Die abenteuerliche Lebensgeschichte der Lhasa De Sela wurde schon anläßlich ihres Beitrages zum Putumayo-Sampler "Latinas" erzählt - daß sie uns hier nun wieder, als progressivster und spannendster Mosaikstein des mexikanischen Kaleidoskops funkelt, freut uns natürlich sehr. Als Tochter eines mexikanischen Schriftstellers und einer US-Amerikanerin lebt sie nach wechselvollem Vagabundieren seit 1990 in Montréal und hat mit Yves Desroisers eine neue Klangsprache zwischen ranchera, Zigeuner- und Zirkusmusik, Cabaret und Chanson ausgetüftelt. Mit ihrer rauchigen bittersüßen Schmacht-Stimme präsentiert sie hier ihre Version eines traditionellen Weihnachtsliedes Mexikos ("Los Peces"), das in der übermütigen Klarinette sogar ein paar Klezmer-Anklänge konserviert hat.

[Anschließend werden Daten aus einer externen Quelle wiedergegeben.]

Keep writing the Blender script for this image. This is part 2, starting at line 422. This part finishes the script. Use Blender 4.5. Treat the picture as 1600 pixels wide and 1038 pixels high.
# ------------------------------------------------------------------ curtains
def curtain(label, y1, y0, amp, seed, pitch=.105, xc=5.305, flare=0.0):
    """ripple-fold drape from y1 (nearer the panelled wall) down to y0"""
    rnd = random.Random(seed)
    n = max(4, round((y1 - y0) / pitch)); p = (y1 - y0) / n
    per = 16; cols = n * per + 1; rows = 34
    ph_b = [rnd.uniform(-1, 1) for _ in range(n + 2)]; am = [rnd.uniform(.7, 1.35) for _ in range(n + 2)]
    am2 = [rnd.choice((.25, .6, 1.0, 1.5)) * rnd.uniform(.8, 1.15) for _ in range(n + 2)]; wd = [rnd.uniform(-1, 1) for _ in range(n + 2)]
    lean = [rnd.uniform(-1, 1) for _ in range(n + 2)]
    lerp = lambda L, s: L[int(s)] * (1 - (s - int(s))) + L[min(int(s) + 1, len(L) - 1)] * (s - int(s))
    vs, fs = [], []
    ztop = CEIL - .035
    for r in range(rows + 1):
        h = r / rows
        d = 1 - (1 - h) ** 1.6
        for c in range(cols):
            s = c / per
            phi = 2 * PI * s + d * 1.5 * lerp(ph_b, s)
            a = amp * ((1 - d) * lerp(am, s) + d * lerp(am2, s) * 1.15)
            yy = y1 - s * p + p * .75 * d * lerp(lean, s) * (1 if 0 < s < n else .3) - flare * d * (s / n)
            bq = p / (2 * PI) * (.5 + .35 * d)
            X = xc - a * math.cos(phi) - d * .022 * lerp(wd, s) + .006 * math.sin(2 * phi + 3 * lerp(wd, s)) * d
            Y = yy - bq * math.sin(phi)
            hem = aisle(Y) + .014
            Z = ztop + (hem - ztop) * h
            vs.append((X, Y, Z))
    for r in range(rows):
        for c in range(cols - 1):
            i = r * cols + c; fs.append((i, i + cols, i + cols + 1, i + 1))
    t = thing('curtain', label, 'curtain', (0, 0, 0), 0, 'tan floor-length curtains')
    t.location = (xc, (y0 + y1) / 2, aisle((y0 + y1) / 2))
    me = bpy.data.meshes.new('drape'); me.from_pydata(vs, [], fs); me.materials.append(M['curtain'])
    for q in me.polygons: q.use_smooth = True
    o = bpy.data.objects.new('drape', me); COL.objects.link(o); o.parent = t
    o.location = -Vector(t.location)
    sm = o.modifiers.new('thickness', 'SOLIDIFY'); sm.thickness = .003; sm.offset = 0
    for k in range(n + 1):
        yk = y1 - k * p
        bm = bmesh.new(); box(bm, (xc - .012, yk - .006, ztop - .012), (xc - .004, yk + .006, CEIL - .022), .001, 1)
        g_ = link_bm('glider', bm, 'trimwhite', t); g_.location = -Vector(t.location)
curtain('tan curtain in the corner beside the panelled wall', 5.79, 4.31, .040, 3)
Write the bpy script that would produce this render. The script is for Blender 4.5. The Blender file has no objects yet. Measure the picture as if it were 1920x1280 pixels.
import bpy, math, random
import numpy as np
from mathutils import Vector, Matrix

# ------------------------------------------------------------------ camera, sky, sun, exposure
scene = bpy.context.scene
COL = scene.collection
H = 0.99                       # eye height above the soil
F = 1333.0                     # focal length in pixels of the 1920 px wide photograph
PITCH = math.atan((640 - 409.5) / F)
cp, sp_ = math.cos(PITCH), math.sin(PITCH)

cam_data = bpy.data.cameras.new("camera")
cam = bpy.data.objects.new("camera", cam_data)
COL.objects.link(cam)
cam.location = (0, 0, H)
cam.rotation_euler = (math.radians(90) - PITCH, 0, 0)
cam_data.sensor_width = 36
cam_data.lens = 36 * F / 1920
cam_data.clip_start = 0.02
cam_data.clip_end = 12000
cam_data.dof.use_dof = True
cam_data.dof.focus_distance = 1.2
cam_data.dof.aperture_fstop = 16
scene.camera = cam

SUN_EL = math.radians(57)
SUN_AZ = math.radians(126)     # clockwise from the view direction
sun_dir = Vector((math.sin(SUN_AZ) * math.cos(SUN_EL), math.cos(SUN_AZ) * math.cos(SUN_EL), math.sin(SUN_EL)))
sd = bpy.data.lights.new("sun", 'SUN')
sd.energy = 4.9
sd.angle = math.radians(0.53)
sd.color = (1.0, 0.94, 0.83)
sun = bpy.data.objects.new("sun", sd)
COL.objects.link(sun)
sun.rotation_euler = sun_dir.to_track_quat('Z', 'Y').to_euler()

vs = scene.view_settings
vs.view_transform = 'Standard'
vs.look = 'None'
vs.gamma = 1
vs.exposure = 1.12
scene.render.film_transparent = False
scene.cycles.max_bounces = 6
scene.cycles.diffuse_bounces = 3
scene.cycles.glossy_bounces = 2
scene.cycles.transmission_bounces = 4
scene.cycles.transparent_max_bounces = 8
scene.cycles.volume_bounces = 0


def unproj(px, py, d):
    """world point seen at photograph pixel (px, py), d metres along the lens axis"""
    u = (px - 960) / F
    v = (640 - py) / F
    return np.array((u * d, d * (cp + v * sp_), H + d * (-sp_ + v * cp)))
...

Die Yucatan-Halbinsel, Mexikos "Nase", die auf Cuba hindeutet, ist unsere Endstation. Die geographische Nähe ist mit Sicherheit kein Zufall. Wie zuvor auf Cuba entwickelte sich ab ca. 1900 eine Spielart der trova, ein Genre voller romantischer Liebesballaden zur Gitarrenbegleitung. Die goldene Ära der trova yucateca ist lange vorüber, doch einer hält sie unerschütterlich hoch: Pastor Cervera, nun in seinen Achtzigern, ist ein - quicklebendiges - Relikt einer vergessenen Tradition des mexikanischen Ostens. Und mit "Nuestro Nido" schlagen wir den Bogen zum Anfang zurück: auch hier macht der Liebende von den zärtlichen Bildern des Vogelnestes Gebrauch, um seine Gefühle zu illustrieren.